-- Start Data section --

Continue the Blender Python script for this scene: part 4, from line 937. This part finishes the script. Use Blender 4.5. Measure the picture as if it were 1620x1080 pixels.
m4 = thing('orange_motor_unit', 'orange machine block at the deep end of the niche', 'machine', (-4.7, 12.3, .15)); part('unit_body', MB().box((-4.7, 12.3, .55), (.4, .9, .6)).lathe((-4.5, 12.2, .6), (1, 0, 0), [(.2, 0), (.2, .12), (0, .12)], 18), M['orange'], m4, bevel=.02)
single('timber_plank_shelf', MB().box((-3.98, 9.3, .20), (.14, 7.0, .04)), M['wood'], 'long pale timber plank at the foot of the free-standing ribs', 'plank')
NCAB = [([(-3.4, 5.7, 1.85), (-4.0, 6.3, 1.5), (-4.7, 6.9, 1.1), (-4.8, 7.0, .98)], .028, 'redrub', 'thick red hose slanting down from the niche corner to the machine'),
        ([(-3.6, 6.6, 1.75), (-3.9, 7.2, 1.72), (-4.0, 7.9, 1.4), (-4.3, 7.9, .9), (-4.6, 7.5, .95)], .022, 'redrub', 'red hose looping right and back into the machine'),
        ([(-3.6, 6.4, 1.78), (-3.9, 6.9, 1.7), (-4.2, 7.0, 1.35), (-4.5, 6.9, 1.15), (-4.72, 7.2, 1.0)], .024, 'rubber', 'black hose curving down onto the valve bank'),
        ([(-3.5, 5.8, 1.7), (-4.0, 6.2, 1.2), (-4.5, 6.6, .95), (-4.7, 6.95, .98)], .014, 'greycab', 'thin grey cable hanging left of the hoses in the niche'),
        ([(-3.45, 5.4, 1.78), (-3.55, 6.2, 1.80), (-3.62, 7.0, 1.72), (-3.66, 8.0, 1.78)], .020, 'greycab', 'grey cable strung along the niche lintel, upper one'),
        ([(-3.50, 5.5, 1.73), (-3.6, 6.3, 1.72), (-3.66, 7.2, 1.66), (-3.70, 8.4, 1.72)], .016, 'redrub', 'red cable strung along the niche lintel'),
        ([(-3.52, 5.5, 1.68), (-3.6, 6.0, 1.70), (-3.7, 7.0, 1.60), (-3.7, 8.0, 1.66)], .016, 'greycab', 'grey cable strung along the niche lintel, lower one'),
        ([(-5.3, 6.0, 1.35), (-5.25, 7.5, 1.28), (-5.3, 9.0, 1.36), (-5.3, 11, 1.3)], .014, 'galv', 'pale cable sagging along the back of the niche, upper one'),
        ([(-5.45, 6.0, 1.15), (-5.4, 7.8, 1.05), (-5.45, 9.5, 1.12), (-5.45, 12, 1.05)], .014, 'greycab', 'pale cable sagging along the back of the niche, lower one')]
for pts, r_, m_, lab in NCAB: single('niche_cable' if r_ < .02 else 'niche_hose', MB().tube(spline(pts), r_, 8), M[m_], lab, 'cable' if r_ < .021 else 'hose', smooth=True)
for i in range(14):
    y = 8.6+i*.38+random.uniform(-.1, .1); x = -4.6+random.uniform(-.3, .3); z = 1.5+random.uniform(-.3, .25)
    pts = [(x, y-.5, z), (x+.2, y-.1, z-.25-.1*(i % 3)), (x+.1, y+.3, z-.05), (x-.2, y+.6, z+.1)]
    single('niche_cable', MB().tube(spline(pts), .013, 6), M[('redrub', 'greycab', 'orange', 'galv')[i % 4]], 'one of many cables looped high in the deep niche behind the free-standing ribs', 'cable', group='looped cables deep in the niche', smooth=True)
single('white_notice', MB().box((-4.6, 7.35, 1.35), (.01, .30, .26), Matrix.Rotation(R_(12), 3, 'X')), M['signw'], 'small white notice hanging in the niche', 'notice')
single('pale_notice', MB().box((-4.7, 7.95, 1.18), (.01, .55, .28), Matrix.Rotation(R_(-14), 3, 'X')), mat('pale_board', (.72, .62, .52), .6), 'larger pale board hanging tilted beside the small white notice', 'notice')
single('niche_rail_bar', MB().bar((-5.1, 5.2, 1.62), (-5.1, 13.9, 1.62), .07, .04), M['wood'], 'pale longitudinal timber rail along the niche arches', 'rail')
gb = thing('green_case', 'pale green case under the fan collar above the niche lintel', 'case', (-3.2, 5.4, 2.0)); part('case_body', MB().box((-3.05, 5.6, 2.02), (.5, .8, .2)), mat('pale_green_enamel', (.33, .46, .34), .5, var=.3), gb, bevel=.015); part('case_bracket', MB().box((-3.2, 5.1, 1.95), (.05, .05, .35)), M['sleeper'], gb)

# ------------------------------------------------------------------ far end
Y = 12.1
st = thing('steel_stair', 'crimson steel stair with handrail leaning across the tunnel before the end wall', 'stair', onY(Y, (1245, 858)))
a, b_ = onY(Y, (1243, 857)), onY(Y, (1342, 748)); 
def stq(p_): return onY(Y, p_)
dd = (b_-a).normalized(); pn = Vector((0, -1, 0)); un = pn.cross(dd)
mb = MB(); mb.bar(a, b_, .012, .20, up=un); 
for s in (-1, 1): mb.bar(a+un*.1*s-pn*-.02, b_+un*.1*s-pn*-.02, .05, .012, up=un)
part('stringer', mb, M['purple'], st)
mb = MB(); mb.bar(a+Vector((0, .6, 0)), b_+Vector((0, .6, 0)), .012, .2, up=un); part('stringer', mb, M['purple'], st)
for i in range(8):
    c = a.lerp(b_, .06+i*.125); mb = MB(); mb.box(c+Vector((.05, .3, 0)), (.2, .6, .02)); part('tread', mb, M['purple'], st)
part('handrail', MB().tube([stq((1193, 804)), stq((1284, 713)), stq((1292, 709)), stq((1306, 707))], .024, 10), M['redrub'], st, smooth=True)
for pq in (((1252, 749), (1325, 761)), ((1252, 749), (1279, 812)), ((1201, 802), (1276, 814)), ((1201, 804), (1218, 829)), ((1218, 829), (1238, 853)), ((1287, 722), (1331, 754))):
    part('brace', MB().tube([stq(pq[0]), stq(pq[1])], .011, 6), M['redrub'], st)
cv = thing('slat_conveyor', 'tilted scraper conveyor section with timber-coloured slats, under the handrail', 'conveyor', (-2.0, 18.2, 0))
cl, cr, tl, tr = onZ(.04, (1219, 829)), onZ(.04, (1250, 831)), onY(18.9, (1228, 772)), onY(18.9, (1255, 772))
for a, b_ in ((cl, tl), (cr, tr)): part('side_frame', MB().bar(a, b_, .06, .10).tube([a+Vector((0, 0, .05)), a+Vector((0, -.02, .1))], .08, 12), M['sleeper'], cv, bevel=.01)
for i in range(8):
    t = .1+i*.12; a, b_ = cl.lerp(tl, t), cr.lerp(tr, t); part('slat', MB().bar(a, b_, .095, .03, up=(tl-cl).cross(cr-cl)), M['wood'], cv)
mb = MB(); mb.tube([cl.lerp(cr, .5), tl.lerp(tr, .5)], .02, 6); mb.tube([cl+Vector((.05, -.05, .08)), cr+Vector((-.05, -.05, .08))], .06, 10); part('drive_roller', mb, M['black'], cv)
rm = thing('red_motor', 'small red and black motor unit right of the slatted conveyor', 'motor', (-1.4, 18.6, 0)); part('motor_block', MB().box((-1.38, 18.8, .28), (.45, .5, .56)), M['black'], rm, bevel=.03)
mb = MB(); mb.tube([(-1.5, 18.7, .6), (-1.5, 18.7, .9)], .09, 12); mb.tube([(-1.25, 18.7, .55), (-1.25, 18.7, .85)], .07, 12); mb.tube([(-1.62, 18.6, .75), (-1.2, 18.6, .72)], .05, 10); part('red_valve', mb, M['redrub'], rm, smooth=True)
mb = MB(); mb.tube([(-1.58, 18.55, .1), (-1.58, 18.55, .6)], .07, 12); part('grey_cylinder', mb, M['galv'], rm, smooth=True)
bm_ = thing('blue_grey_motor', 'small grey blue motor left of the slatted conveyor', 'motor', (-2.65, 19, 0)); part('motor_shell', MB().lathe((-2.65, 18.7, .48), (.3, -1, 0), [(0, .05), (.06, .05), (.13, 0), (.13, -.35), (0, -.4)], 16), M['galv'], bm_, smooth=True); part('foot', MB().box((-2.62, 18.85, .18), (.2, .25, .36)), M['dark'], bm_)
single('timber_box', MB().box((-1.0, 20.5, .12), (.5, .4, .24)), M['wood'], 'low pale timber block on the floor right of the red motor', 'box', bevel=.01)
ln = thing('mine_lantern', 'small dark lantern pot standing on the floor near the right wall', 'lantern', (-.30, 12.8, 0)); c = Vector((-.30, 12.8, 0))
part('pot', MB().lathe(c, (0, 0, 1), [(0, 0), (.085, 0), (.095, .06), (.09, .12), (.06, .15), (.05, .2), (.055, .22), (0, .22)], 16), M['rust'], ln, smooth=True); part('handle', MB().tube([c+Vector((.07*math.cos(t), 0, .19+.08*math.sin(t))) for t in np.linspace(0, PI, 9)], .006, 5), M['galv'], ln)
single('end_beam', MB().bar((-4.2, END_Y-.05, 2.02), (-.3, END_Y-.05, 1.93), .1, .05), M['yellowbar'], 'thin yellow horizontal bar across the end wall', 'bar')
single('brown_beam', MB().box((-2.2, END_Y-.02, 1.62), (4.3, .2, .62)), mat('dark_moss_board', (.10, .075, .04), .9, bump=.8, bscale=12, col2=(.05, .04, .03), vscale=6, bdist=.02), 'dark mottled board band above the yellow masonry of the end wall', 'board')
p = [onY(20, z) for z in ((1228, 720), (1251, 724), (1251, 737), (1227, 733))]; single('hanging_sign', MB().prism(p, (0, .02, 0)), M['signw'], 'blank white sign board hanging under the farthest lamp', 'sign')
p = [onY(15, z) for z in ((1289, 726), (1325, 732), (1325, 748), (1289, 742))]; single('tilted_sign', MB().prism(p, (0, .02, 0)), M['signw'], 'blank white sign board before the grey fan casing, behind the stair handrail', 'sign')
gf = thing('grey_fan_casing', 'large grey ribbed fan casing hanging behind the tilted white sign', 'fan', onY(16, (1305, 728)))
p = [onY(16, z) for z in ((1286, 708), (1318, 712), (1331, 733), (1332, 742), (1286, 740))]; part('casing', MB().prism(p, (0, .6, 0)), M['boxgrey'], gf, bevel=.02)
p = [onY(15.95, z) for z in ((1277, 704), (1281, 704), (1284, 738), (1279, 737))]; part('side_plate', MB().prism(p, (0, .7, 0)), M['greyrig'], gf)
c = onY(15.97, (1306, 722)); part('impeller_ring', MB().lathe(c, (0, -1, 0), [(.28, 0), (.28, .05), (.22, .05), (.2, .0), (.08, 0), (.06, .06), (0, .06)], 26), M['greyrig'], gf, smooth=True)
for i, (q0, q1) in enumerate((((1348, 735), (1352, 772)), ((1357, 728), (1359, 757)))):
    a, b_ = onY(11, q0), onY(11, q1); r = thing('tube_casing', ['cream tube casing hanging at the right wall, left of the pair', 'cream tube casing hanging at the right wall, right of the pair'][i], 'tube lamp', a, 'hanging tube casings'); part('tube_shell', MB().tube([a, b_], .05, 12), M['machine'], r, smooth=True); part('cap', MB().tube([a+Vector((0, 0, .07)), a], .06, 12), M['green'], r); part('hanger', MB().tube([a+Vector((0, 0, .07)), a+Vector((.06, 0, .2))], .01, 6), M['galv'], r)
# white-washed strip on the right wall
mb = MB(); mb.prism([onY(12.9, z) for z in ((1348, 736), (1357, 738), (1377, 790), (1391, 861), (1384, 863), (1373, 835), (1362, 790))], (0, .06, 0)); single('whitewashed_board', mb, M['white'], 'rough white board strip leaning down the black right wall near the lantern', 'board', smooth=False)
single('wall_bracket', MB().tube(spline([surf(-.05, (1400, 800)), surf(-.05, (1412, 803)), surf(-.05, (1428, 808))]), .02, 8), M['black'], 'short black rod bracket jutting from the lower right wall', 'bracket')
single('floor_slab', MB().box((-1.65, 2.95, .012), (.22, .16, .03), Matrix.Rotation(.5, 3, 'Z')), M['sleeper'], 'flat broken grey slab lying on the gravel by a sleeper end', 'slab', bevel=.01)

-- End Data section --

→ **Given instruction**
Look above for every line with the word "from" and copy it.

→ **Result of this task**
Continue the Blender Python script for this scene: part 4, from line 937. This part finishes the script. Use Blender 4.5. Measure the picture as if it were 1620x1080 pixels.
NCAB = [([(-3.4, 5.7, 1.85), (-4.0, 6.3, 1.5), (-4.7, 6.9, 1.1), (-4.8, 7.0, .98)], .028, 'redrub', 'thick red hose slanting down from the niche corner to the machine'),
single('wall_bracket', MB().tube(spline([surf(-.05, (1400, 800)), surf(-.05, (1412, 803)), surf(-.05, (1428, 808))]), .02, 8), M['black'], 'short black rod bracket jutting from the lower right wall', 'bracket')